Fleurieuscapes as place not landscape

As I mentioned in this post on the poodlewalks  blog,  I have neglected the Fleurieuscapes project because of my focus on other projects.  Though I  have been plugging away  in a desultory and sporadic fashion, but I really unsure of what I am trying to do with this body of work from my coastal-based photographic practice. Photography, I've realised is good at showing and lousy at explaining.  So what an I going to show? 

The project is about place, and it is different to the Littoral Zone, Abstraction and Tree projects, even if it  does incorporate the odd image from these other projects. Place in the sense of the space of the Fleurieu Peninsula, where people live and have  made this space  their home. So  though Fleurieuscapes  incorporates  nature it also looks at the built environment at a specific historical moment.   

towards a beach culture

The view that  bush culture has been the dominant culture in colonial Australia overlooks  the culture  of the beach and the coast.The coast  is neither land or sea, nature or culture, but partakes of both.  

The part of the coast that I walk is not the beach--it is between  Petrel Cove  and Kings Beach which  are  surf beaches with sandy foreshores.  An image of Petrel Cove:

This is a coastal environment where are there few people along the rocks of the foreshore.  Most people stroll along the path of the Heritage Trail along  the cliff top and only a few venture down to the rocks below. 

So there is a sense in which the freedom of the beach (it is public property)  extends to the rock foreshore. The  immediate hinterland behind the path is farming land--ie., private property.  What happens when the farm is eventually sold? 

It is divided up into smaller blocs--10 acres--which become holiday places that are often for  rent

intimate landscapes

This photo is made from an  ecological perspective on the landscapes that have been produced by the economic development of settler capitalism.    Today there is only scattered remnant vegetation left from the clearance  for agricultural production in the Fleurieu Peninsula. It's not  a pretty picture. 

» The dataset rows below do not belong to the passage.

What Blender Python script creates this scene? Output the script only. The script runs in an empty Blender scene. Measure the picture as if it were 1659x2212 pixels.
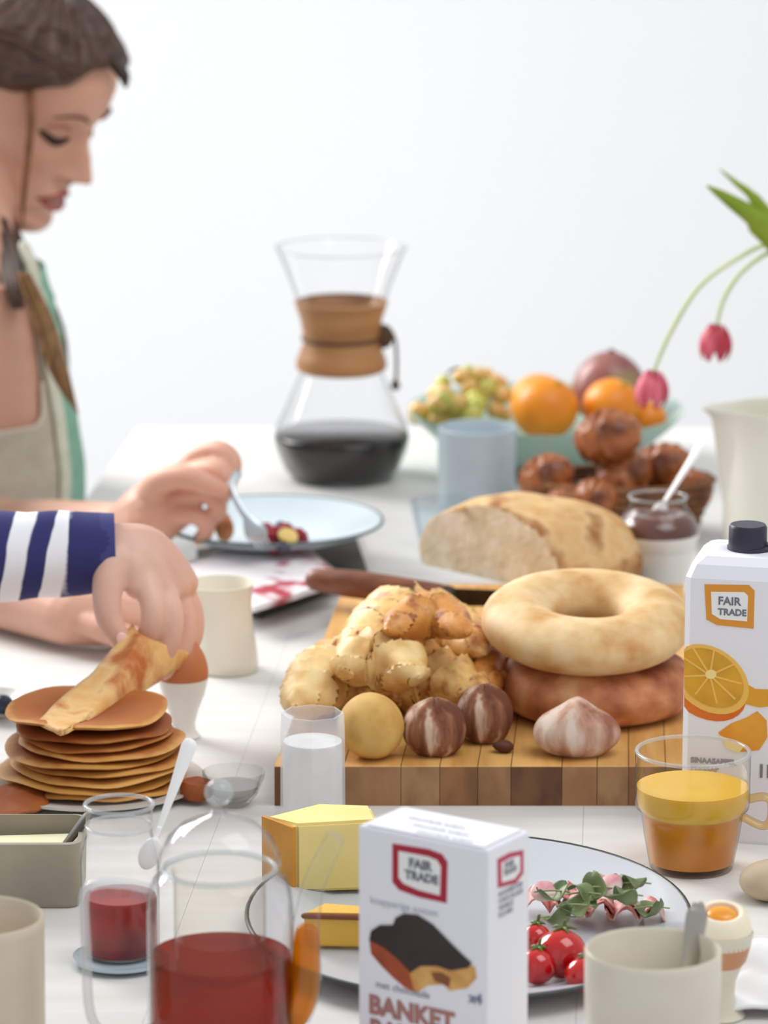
import bpy, bmesh, math, random
from mathutils import Vector, Matrix, noise
from math import sin, cos, pi, radians
random.seed(7)
S = bpy.context.scene
COL = S.collection
# ------------------------------------------------------------ camera, sky, lights, exposure
CAM = Vector((0, 0, .845)); F = 9000.0; PIT = radians(12.7)
FW = Vector((0, cos(PIT), -sin(PIT))); UP = Vector((0, sin(PIT), cos(PIT))); RT = Vector((1, 0, 0))
cd = bpy.data.cameras.new('camera'); cam = bpy.data.objects.new('camera', cd); COL.objects.link(cam)
cam.location = CAM; cam.rotation_euler = (pi/2-PIT, 0, 0)
cd.sensor_fit = 'VERTICAL'; cd.sensor_height = 36; cd.lens = 36*F/2212; cd.clip_start = .05; cd.clip_end = 60
cd.dof.use_dof = True; cd.dof.focus_distance = 2.75; cd.dof.aperture_fstop = 8
S.camera = cam
w = bpy.data.worlds.new('sky'); S.world = w; w.use_nodes = True
w.node_tree.nodes['Background'].inputs[0].default_value = (.95, .975, 1, 1)
w.node_tree.nodes['Background'].inputs[1].default_value = .52
def area(name, loc, aim, size, power, col=(1, 1, 1)):
    d = bpy.data.lights.new(name, 'AREA'); d.shape = 'RECTANGLE'; d.size, d.size_y = size; d.energy = power; d.color = col
    o = bpy.data.objects.new(name, d); COL.objects.link(o); o.location = loc
    o.rotation_euler = (Vector(aim)-Vector(loc)).to_track_quat('-Z', 'Y').to_euler(); return o
area('window_light', (-1.75, 4.7, 1.45), (0, 3.2, 0), (1.5, 1.3), 80, (1, .995, .985))
area('backdrop_light', (-2.6, 4.4, 1.0), (-.5, 7.0, .3), (1.2, 1.6), 40)  # added softbox out of view, brightens the back wall
area('front_fill_light', (1.2, 2.2, 2.9), (.1, 3.2, 0), (2, 2), 40)  # added fill lamp out of view, lifts the dim front objects
S.view_settings.view_transform = 'Standard'; S.view_settings.look = 'None'
S.view_settings.gamma = 1; S.view_settings.exposure = 0.2; S.view_settings.use_curve_mapping = False
# ------------------------------------------------------------ geometry of the view (only used to measure where things stand)
def ray(px, py): return FW+RT*((px-829.5)/F)+UP*((1106-py)/F)
def T(px, py, z=0.):
    d = ray(px, py); return CAM+d*((z-CAM.z)/d.z)
def W(px, py, Y):
    d = ray(px, py); return CAM+d*(Y/d.y)
def PL(px, py, p0, n):
    d = ray(px, py); return CAM+d*((p0-CAM).dot(n)/d.dot(n))
def ppm(p): return F/((p-CAM).dot(FW))
# ------------------------------------------------------------ materials
MATS = {}
def lin(c): return tuple((x/255/12.92 if x/255 <= .04045 else ((x/255+.055)/1.055)**2.4) for x in c)
def mat(name, c1, c2=None, rough=.5, scale=30, c3=None, bump=0, bscale=None, sss=0, metal=0, spec=.5, lo=.35, hi=.65, stretch=(1, 1, 1), coat=0, detail=4):
    if name in MATS: return MATS[name]
    m = bpy.data.materials.new(name); m.use_nodes = True; nt = m.node_tree; b = nt.nodes['Principled BSDF']
    b.inputs['Roughness'].default_value = rough; b.inputs['Metallic'].default_value = metal
    b.inputs['Specular IOR Level'].default_value = spec; b.inputs['Coat Weight'].default_value = coat
    b.inputs['Base Color'].default_value = (*lin(c1), 1)
    if sss:
        b.inputs['Subsurface Weight'].default_value = sss; b.inputs['Subsurface Scale'].default_value = .008
    if c2 or bump:
        tc = nt.nodes.new('ShaderNodeTexCoord'); mp = nt.nodes.new('ShaderNodeMapping'); mp.inputs['Scale'].default_value = stretch
        nt.links.new(tc.outputs['Object'], mp.inputs[0])
    if c2:
        n = nt.nodes.new('ShaderNodeTexNoise'); n.inputs['Scale'].default_value = scale; n.inputs['Detail'].default_value = detail
        nt.links.new(mp.outputs[0], n.inputs['Vector'])
        r = nt.nodes.new('ShaderNodeValToRGB'); e = r.color_ramp.elements
        e[0].position = lo; e[1].position = hi; e[0].color = (*lin(c1), 1); e[1].color = (*lin(c2), 1)
        if c3:
            x = e.new((lo+hi)/2); x.color = (*lin(c3), 1)
        nt.links.new(n.outputs[0], r.inputs[0]); nt.links.new(r.outputs[0], b.inputs['Base Color'])
    if bump:
        n = nt.nodes.new('ShaderNodeTexNoise'); n.inputs['Scale'].default_value = bscale or scale; n.inputs['Detail'].default_value = 4
        nt.links.new(mp.outputs[0], n.inputs['Vector'])
        bp = nt.nodes.new('ShaderNodeBump'); bp.inputs['Strength'].default_value = bump; bp.inputs['Distance'].default_value = .002
        nt.links.new(n.outputs[0], bp.inputs['Height']); nt.links.new(bp.outputs[0], b.inputs['Normal'])
    MATS[name] = m; return m
def glass(name, tint=(1, 1, 1), edge=(.42, .44, .45), gl=.9, milky=0):
    if name in MATS: return MATS[name]
    m = bpy.data.materials.new(name); m.use_nodes = True; nt = m.node_tree; nt.nodes.clear()
    out = nt.nodes.new('ShaderNodeOutputMaterial'); tr = nt.nodes.new('ShaderNodeBsdfTransparent'); g = nt.nodes.new('ShaderNodeBsdfGlossy')
    g.inputs['Roughness'].default_value = .03
    lw = nt.nodes.new('ShaderNodeLayerWeight'); lw.inputs[0].default_value = .35
    cr = nt.nodes.new('ShaderNodeValToRGB'); e = cr.color_ramp.elements
    e[0].position = .45; e[1].position = .97; e[0].color = (*tint, 1); e[1].color = (*[a*b for a, b in zip(tint, edge)], 1)
    nt.links.new(lw.outputs['Facing'], cr.inputs[0]); nt.links.new(cr.outputs[0], tr.inputs[0])
    pw_ = nt.nodes.new('ShaderNodeMath'); pw_.operation = 'POWER'; pw_.inputs[1].default_value = 3; nt.links.new(lw.outputs['Facing'], pw_.inputs[0])
    mu = nt.nodes.new('ShaderNodeMath'); mu.operation = 'MULTIPLY_ADD'; mu.inputs[1].default_value = gl; mu.inputs[2].default_value = .03
    nt.links.new(pw_.outputs[0], mu.inputs[0])
    mx = nt.nodes.new('ShaderNodeMixShader'); nt.links.new(mu.outputs[0], mx.inputs[0]); nt.links.new(tr.outputs[0], mx.inputs[1]); nt.links.new(g.outputs[0], mx.inputs[2])
    last = mx
    if milky:
        df = nt.nodes.new('ShaderNodeBsdfDiffuse'); df.inputs[0].default_value = (*tint, 1)
        m2 = nt.nodes.new('ShaderNodeMixShader'); m2.inputs[0].default_value = milky
        nt.links.new(mx.outputs[0], m2.inputs[1]); nt.links.new(df.outputs[0], m2.inputs[2]); last = m2
    nt.links.new(last.outputs[0], out.inputs[0]); MATS[name] = m; return m
WHITE = mat('white_glaze', (232, 230, 224), rough=.25)
CREAM = mat('cream_glaze', (222, 215, 198), (212, 204, 186), rough=.35, scale=18)
GLASS = glass('clear_glass')
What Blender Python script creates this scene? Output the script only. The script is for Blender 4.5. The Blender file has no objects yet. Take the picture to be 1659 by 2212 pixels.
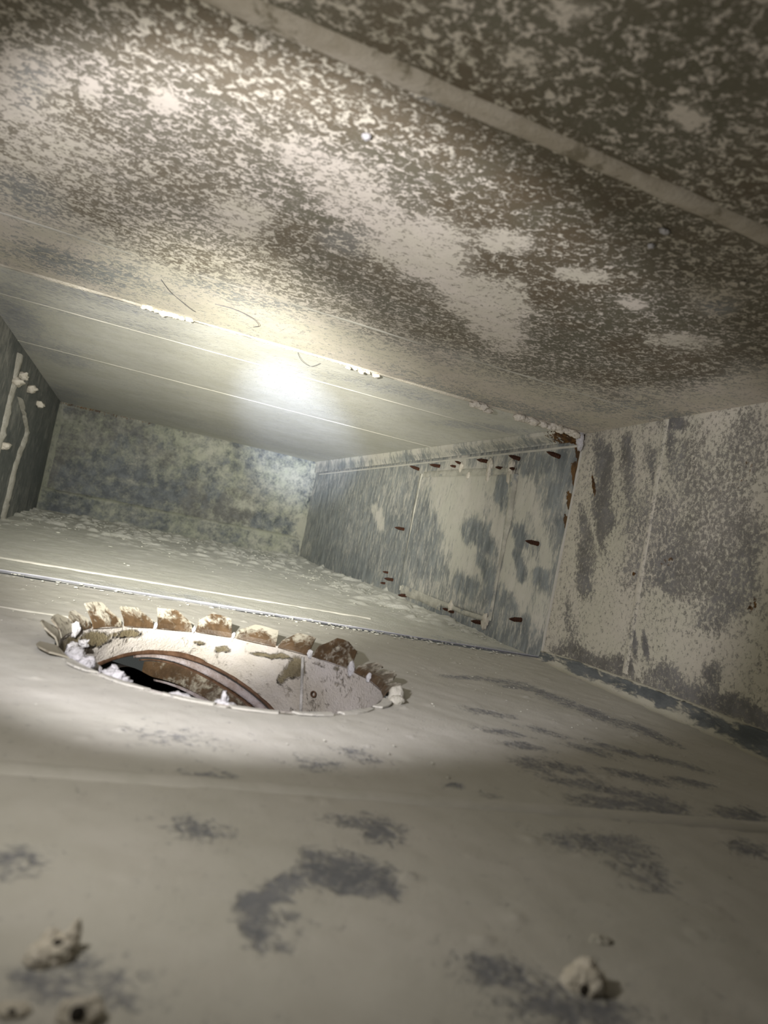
import bpy, bmesh, math, random
import numpy as np
from mathutils import Vector, Matrix, Euler

# ---------------------------------------------------------------- units
# All layout numbers are decimetres measured from the lens: x across the duct,
# y along it, z up. The floor sheet lies at z = -1 dm. P() turns them into metres
# with the floor at z = 0.
S = 0.1
XR, XL, ZC, YS, YE, YB = 4.947, -1.732, 1.7035, 7.413, 19.93, -4.0
def P(x, y, z):
    return (x * S, y * S, (z + 1.0) * S)

sc = bpy.context.scene
col = sc.collection

# ---------------------------------------------------------------- camera
cam_data = bpy.data.cameras.new('camera')
cam_data.sensor_fit = 'VERTICAL'
cam_data.sensor_height = 36.0
cam_data.lens = 1592.19 / 2212 * 36.0
cam_data.clip_start = 0.005
cam_data.clip_end = 50
cam_data.dof.use_dof = True
cam_data.dof.focus_distance = 0.85
cam_data.dof.aperture_fstop = 13.0
cam = bpy.data.objects.new('camera', cam_data)
cam.location = P(0, 0, 0)
cam.rotation_euler = (1.60782, -0.203574, -0.352986)
col.objects.link(cam)
sc.camera = cam

# ---------------------------------------------------------------- light
world = bpy.data.worlds.new('world')
sc.world = world
world.use_nodes = True
world.node_tree.nodes['Background'].inputs[0].default_value = (0.8, 0.85, 0.8, 1)
world.node_tree.nodes['Background'].inputs[1].default_value = 0.05

TORCH = Vector(P(-0.50, 1.40, 0.25))
AIM = Vector(P(3.95, 17.5, 2.0))
def torch_beam(name, watts, colour, angle, blend, aim=AIM, radius=0.006):
    d = bpy.data.lights.new(name, 'SPOT')
    d.energy = watts; d.color = colour
    d.spot_size = math.radians(angle); d.spot_blend = blend
    d.shadow_soft_size = radius
    o = bpy.data.objects.new(name, d)
    o.location = TORCH
    o.rotation_euler = (aim - TORCH).to_track_quat('-Z', 'Y').to_euler()
    col.objects.link(o)
    return o
# one hand torch: hot spot, warm rings around it and the wide spill of its reflector
torch_beam('torch_hot_spot', 165.0, (0.66, 0.75, 1.0), 13, 1.0)
torch_beam('torch_inner_ring', 46.0, (1.0, 0.985, 0.86), 25, 1.0)
torch_beam('torch_corona', 56.0, (1.0, 0.985, 0.90), 46, 1.0, Vector(P(1.45, 10.0, 0.40)))
torch_beam('torch_spill', 4.8, (0.98, 0.955, 1.0), 84, 0.36, Vector(P(2.7, 9.6, 0.95)))
torch_beam('torch_stray', 0.66, (1.0, 0.955, 0.88), 175, 0.9, Vector(P(3.2, 6.0, -0.05)))

sc.view_settings.view_transform = 'Standard'
sc.view_settings.look = 'None'
sc.view_settings.gamma = 1.0
sc.view_settings.use_curve_mapping = False
sc.view_settings.exposure = 0.38

# ---------------------------------------------------------------- noise fields
_tab = np.random.RandomState(11).rand(32, 32, 32)
def vnoise(x, y, z):
    x, y, z = np.broadcast_arrays(np.asarray(x, float), np.asarray(y, float), np.asarray(z, float))
    xi, yi, zi = np.floor(x).astype(int), np.floor(y).astype(int), np.floor(z).astype(int)
    fx, fy, fz = x - xi, y - yi, z - zi
    fx, fy, fz = [f * f * (3 - 2 * f) for f in (fx, fy, fz)]
    r = 0
    for a in (0, 1):
        for b in (0, 1):
            for c in (0, 1):
                w = (fx if a else 1 - fx) * (fy if b else 1 - fy) * (fz if c else 1 - fz)
                r = r + w * _tab[(xi + a) % 32, (yi + b) % 32, (zi + c) % 32]
    return r
def fbm(x, y, z=0.0, octaves=4):
    r, a, t = 0.0, 1.0, 0.0
    for k in range(octaves):
        r = r + a * vnoise(np.asarray(x) * 2 ** k + 7.3 * k, np.asarray(y) * 2 ** k + 3.1 * k, np.asarray(z) * 2 ** k + 5.7 * k)
        t += a; a *= 0.55
    return r / t                                            # 0..1, mean 0.5
def sstep(a, b, x):
    t = np.clip((x - a) / (b - a), 0, 1)
    return t * t * (3 - 2 * t)

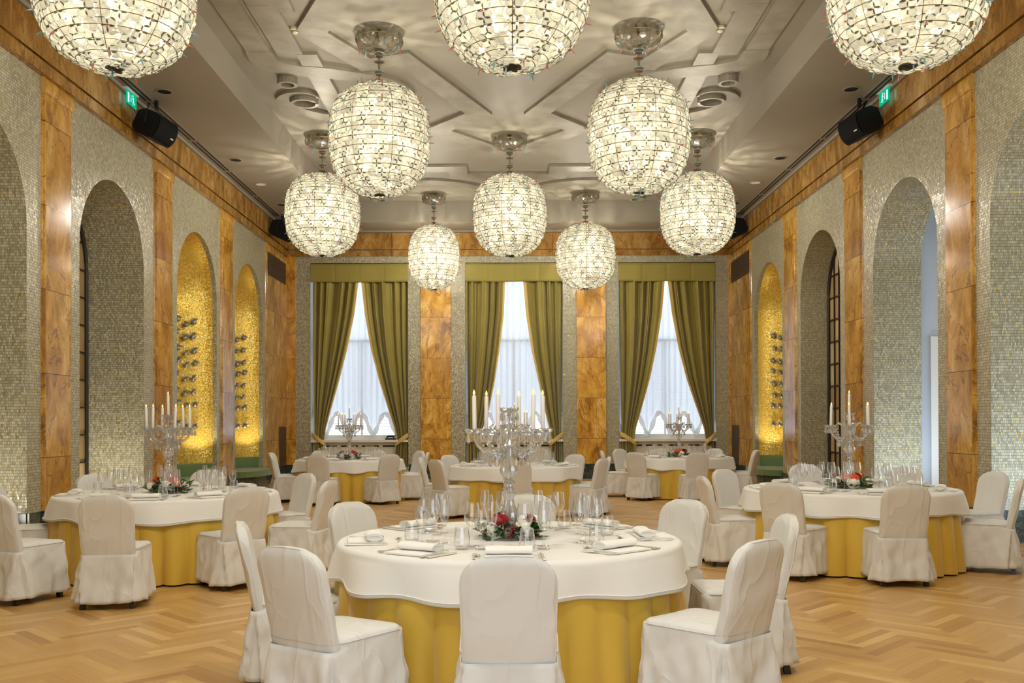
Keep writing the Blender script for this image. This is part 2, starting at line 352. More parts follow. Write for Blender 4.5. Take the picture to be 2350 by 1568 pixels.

The photo of an intimate landscape --dead  roadside vegetation--  is the opposite of a nostalgic picture of a cosy,  rural life  to a  harmonious settlement that has its roots in the yeoman tradition in the form of soldier settlements.  The state government,  as a  promoter of economic development,  in the early 20th century  was  also the architect of a desired cultural landscape and social class  that emphasised the virtues of small-scale family owned and operated yeoman farms. 

The ‘ pioneer legend’---which saw white settlement as a battle to win the land, in which humans were evenly pitted against nature---is  now a  form of myth making, given the emergence of agri-businesses and the family farm  becoming all but obsolete.   The pioneer idea, in pitting settlers against the land was not only fruitless, in leading to the ruin of the settlers, but self-defeating in ultimately ruining the land itself.